Your objective: Do not repeat pictures. Repeat exactly the lines of the listing below from its first line through the line with "ZS, ZC = 4.0, 4.26".

Dataset extract:
— begin —

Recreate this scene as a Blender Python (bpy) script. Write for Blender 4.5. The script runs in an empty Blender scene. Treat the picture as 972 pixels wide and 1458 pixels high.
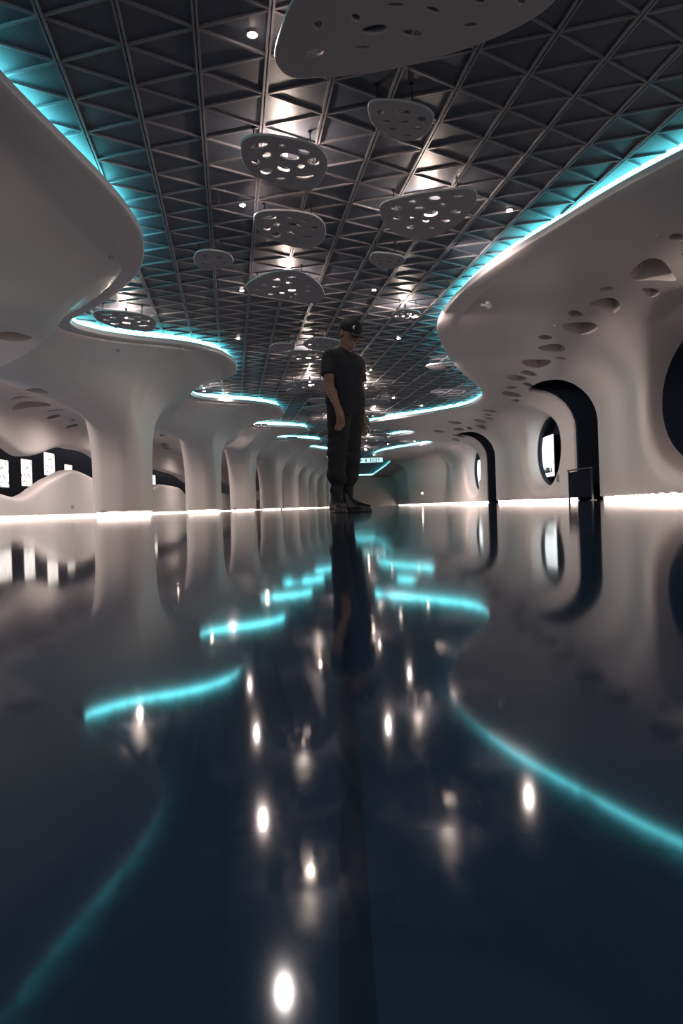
import bpy, bmesh, math, random
import numpy as np
from mathutils import Vector, Matrix
random.seed(7)
SC = bpy.context.scene
COL = SC.collection
F0 = 1010.0; S, C = math.sin(.033), math.cos(.033); HC = .05
ZS, ZC = 4.0, 4.26           # soffit underside, ceiling panels

# ------------------------------------------------------------ survey helpers
def ray(px, py):
    dx, dy = px - 486, py - 722
    return np.array([C*dx - S*dy, F0, -S*dx - C*dy]) / F0
def onz(px, py, z):
    r = ray(px, py); t = (z - HC)/r[2]
    return np.array([r[0]*t, t, z])
def curve(pts, y):
    """smooth interpolation x(y) through (y, x) points (monotone cubic)"""
    P = np.array(pts, float); X, V = P[:, 0], P[:, 1]
    h = np.diff(X); d = np.diff(V)/h
    m = np.zeros_like(X); m[0], m[-1] = d[0], d[-1]
    for i in range(1, len(X)-1):
        if d[i-1]*d[i] > 0:
            w1, w2 = 2*h[i]+h[i-1], h[i]+2*h[i-1]
            m[i] = (w1+w2)/(w1/d[i-1]+w2/d[i])
    y = np.clip(np.asarray(y, float), X[0], X[-1])
    k = np.clip(np.searchsorted(X, y) - 1, 0, len(h)-1)
    t = (y - X[k])/h[k]
    return ((2*t**3-3*t**2+1)*V[k] + (t**3-2*t**2+t)*h[k]*m[k] + (-2*t**3+3*t**2)*V[k+1] + (t**3-t**2)*h[k]*m[k+1])

EL = [(-3,-3.3),(2,-3.15),(6.41,-2.95),(7,-2.89),(7.7,-2.8),(8.5,-2.71),(9.24,-2.67),(9.94,-2.69),(10.6,-2.82),(11.5,-3.13),(12.3,-3.6),(13.17,-4.25),
      (13.9,-4.91),(14.32,-5.32),(14.65,-5.45),(14.95,-5.45),(15.3,-5.3),(15.65,-5.08),(16.2,-4.46),(16.65,-3.76),(17.24,-3.22),(18.1,-2.85),(19.1,-2.73),(20.27,-2.86),
      (21.3,-3.37),(22.1,-4.06),(22.96,-4.6),(23.6,-4.9),(24.05,-4.93),(25,-4.73),(25.6,-4.1),(26.3,-3.2),(26.9,-2.69),(28.1,-2.27),(29.6,-2.25),(30.6,-2.53),
      (31.6,-3.36),(32.6,-3.95),(33.5,-3.9),(34.5,-2.47),(35.4,-1.65),(36.4,-1.5),(37.3,-2.2),(38.4,-3.18),(39.3,-3.7),(40.2,-3.2),(41.3,-1.8),(42.6,-1.05),
      (44,-1.3),(45.5,-1.9),(46.4,-2.0),(48,-1.4),(50.5,-.4),(53,-.5),(56,-1.1),(60,-.3),(64,-.3),(70,.2),(80,.5),(97,.5)]
ER = [(-3,8),(3,7.2),(6,5.6),(7,4.95),(8.3,4.13),(8.94,3.8),(9.5,3.56),(10.2,3.3),(11,3.0),(12,2.67),(13.2,2.41),(14.4,2.27),(15.3,2.24),(16.3,2.32),(17.56,2.6),
      (19.77,3.2),(22.67,4.2),(25,5.05),(27.2,5.42),(28.2,5.42),(29.3,5.2),(30.8,4.22),(32,3.11),(33.4,1.7),(34.6,1.35),(36,1.7),(37.4,3.2),(38.5,4.1),(39.4,4.0),
      (40.4,3.2),(41.5,2.8),(42.6,3.4),(43.8,4.9),(45.4,6.0),(46.5,5.9),(48.3,5.0),(51,3.6),(53,2.9),(56,2.6),(60,3.5),(64,4.6),(70,4.6),(80,4.4),(97,4.0)]
XW = [(-3,6.4),(6,6.3),(12,6.6),(16,7.0),(20,7.85),(24,8.5),(30,8.5),(40,8.6),(50,8.6),(56,8.3),(60,7.4),(63,6.4),(64.5,6.1),(66,6.3),(70,7.6),(97,7.6)]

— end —

Result:
Recreate this scene as a Blender Python (bpy) script. Write for Blender 4.5. The script runs in an empty Blender scene. Treat the picture as 972 pixels wide and 1458 pixels high.
import bpy, bmesh, math, random
import numpy as np
from mathutils import Vector, Matrix
random.seed(7)
SC = bpy.context.scene
COL = SC.collection
F0 = 1010.0; S, C = math.sin(.033), math.cos(.033); HC = .05
ZS, ZC = 4.0, 4.26           # soffit underside, ceiling panels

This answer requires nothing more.